The GM-government cover-up has exacted a terrible human toll. According to a recent report in the New York Times, GM has responded to families of crash victims with lies and callousness. GM told a family whose 23-year-old daughter died in an accident in 2010 involving a Chevrolet Cobalt whose airbags failed to deploy that her death had no connection to any defect. In another case, GM threatened the family of a crash victim, saying the company would pursue them for attorney fees if they did not drop their case.

The collusion of the NHTSA illustrates that the government functions as an arm of big business. There is an incestuous relationship between government regulators and those they supposedly regulate. In December 2013, to cite one example, NHTSA head David Strickland announced he was resigning from his post to take a job with a law firm that lobbies on behalf of the auto industry. The same corruption that was seen in the relation of regulators to BP in the Gulf oil spill and between bank regulators and Wall Street prevails in every sector of the economy.

The House of Representatives and the Senate are holding hearings this week on the GM scandal. That what is being prepared is another cover-up was already signaled by the remarks of Michigan Congressman Fred Upton, the chairman of the House committee looking into the delayed GM recall, who said Sunday that the auto maker and NHTSA had “failed to connect the dots.” The same tired and discredited alibi used to conceal government foreknowledge or facilitation of disasters from 9/11 to the Boston Marathon bombing is dredged up once again with the same intent.

According to the Center for Responsive politics, Upton’s campaigns have received $73,750 since 1989 from a political action committee controlled by GM as well as individual GM employees, and over $100,000 from a Ford Motor political action committee and employees.

For the past four decades, there has been a non-stop drive by both the Democrats and Republicans to dismantle the limited safety regulations established in an earlier period as a result of the struggles of the working class.

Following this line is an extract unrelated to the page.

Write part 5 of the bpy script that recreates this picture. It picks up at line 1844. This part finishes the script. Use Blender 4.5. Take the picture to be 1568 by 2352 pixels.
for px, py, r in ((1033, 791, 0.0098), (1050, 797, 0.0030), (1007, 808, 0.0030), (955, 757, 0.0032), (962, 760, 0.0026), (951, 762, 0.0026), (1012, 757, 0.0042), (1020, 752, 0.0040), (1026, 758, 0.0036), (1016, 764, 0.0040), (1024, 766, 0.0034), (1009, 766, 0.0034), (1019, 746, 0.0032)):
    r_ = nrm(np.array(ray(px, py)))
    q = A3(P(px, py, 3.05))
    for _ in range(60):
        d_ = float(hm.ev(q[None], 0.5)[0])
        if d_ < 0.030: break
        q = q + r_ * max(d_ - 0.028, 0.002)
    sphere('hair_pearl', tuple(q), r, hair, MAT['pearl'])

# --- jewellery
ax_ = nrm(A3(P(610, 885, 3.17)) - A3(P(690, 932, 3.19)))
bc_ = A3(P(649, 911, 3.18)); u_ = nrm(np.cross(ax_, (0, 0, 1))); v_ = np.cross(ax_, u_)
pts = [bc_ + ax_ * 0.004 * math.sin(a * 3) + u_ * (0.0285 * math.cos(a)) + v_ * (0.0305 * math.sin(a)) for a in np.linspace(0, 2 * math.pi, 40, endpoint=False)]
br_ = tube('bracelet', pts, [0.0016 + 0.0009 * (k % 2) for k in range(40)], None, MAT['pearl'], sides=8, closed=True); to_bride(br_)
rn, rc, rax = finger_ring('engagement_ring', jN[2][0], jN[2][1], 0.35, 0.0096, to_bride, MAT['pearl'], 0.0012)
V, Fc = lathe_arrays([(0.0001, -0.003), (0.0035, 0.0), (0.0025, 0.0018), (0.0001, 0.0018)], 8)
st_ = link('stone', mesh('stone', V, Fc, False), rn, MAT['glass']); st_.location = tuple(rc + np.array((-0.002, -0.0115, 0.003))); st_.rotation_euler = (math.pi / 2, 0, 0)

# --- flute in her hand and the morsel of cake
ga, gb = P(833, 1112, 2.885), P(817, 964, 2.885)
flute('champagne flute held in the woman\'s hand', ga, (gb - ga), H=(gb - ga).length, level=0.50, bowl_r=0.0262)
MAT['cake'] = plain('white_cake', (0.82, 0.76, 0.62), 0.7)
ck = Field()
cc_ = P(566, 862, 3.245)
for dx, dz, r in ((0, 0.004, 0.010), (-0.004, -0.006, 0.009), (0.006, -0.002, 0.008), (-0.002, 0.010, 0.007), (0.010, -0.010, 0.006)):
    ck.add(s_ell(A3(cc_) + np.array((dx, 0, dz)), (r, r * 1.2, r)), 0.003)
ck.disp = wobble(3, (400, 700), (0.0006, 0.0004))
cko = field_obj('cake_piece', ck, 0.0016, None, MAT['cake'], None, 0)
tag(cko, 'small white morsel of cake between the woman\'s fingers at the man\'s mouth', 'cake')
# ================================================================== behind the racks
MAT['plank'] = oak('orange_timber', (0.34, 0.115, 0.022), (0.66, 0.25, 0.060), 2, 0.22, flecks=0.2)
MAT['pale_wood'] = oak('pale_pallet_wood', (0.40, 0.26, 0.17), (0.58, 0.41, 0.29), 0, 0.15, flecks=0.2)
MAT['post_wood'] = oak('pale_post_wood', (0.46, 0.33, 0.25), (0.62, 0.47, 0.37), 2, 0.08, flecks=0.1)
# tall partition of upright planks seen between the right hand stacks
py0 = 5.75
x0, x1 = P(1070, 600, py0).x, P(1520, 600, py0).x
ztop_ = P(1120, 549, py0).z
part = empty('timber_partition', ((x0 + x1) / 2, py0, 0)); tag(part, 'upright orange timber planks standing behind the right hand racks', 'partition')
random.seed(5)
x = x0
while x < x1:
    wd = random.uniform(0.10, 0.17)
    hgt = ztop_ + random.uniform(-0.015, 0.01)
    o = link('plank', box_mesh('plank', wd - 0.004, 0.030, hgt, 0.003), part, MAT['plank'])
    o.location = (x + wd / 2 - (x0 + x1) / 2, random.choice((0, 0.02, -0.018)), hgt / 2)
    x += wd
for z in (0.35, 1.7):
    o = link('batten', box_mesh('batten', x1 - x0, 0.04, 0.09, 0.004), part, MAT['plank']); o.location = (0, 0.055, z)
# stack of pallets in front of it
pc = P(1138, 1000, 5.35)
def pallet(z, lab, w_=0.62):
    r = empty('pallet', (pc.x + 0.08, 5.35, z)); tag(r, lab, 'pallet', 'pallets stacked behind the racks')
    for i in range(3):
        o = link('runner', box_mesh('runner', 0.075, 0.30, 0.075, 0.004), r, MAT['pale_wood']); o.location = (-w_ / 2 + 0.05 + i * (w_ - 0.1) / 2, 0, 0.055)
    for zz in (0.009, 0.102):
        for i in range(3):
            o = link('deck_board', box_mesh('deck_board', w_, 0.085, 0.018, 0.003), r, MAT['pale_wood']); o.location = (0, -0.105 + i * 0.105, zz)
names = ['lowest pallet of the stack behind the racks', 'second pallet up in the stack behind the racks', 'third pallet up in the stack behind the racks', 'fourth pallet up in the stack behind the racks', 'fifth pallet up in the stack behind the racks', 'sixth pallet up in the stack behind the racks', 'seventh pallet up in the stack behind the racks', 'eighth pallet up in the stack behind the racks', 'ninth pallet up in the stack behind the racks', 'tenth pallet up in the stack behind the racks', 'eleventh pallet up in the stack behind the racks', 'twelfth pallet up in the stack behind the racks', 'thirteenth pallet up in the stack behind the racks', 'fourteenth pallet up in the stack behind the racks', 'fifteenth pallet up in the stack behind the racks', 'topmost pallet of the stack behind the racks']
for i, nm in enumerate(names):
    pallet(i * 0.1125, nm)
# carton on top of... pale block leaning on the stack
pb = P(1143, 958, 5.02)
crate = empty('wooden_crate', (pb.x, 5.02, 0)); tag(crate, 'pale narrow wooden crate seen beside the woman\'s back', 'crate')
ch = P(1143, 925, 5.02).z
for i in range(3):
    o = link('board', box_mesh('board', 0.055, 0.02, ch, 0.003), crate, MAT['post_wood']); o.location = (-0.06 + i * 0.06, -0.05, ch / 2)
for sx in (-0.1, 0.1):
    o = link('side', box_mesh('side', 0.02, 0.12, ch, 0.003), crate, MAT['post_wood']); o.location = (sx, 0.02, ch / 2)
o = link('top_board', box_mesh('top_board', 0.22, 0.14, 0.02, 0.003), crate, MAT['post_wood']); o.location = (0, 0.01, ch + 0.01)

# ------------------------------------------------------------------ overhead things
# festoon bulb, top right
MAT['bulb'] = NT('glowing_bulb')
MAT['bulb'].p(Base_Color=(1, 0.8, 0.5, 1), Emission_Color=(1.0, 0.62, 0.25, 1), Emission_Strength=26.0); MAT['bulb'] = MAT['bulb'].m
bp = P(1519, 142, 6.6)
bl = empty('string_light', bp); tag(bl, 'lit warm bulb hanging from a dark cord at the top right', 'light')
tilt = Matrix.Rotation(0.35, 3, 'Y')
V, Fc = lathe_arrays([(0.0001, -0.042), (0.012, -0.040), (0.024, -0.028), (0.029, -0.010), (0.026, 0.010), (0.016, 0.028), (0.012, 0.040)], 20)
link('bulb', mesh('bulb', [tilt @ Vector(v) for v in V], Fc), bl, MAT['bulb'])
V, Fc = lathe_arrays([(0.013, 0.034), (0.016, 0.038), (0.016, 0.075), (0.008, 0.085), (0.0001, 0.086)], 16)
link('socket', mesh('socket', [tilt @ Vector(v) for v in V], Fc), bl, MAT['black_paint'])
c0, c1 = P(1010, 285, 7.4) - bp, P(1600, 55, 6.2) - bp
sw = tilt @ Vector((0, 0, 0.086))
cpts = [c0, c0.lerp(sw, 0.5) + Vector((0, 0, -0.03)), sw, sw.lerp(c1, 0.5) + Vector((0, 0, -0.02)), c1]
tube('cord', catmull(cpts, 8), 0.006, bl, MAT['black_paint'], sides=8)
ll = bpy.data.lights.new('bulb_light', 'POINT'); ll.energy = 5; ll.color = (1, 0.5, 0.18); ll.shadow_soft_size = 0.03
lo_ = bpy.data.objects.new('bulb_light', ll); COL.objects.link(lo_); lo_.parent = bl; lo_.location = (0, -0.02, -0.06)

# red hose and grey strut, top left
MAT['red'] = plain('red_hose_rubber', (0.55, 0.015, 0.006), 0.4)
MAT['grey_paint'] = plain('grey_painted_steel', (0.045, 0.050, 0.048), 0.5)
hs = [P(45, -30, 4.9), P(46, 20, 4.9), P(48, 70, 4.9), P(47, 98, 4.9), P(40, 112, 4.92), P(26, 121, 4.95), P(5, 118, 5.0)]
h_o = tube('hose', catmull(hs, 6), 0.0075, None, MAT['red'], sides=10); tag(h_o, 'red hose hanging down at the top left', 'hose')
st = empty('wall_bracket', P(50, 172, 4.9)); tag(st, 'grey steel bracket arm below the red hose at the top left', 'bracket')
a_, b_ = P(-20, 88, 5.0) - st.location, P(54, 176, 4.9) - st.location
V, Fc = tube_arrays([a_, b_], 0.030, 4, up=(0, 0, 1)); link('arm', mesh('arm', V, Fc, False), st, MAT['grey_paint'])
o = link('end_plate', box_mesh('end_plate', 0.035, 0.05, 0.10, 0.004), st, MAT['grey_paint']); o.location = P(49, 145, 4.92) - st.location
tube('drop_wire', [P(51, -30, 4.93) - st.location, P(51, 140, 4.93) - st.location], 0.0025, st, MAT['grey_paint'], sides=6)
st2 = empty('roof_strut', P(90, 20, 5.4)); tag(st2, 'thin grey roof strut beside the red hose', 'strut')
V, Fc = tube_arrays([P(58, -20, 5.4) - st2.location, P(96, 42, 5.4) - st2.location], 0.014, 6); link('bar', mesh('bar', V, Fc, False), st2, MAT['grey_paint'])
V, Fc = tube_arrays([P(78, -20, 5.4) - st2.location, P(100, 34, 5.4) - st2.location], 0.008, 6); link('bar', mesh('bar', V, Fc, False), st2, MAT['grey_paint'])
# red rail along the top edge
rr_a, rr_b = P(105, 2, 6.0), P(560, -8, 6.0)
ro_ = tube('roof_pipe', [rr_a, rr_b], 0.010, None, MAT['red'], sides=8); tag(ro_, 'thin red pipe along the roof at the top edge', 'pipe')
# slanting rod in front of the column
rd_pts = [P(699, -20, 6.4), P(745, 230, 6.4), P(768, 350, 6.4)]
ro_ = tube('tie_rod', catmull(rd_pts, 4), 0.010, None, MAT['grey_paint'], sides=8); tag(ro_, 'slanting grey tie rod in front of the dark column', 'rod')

In the 2009 forced bankruptcy and restructuring of GM, the government obtained majority ownership in the company, which it held until November 2010. The Obama administration inserted a clause that held the reorganized company harmless from product liability lawsuits stemming from before July 2009. This was at a time when GM and the government were already well aware of fatal accidents involving defective ignition switches.

These facts demonstrate the lawlessness and criminality that have become the defining features of contemporary capitalism. Such crimes are not aberrations. They are embedded in the system of private ownership of the means of production and production for profit. Driven by the insatiable demands of Wall Street investors for maximum returns on investment, corporations such as GM inevitably skimp on safety measures that detract from their bottom line.

All those, both at GM and in the government, who are responsible for allowing potentially deadly cars to remain on the road must be prosecuted and brought to justice. The families of the victims must be fully compensated.

But any struggle for a serious redress of safety issues inevitably poses the question: In whose interest is society organized? The need in a complex, highly technological society for scientific planning and quality control raises the necessity for public ownership and democratic control of industry. This can be implemented only through the development of an independent political movement of the working class based on a socialist program.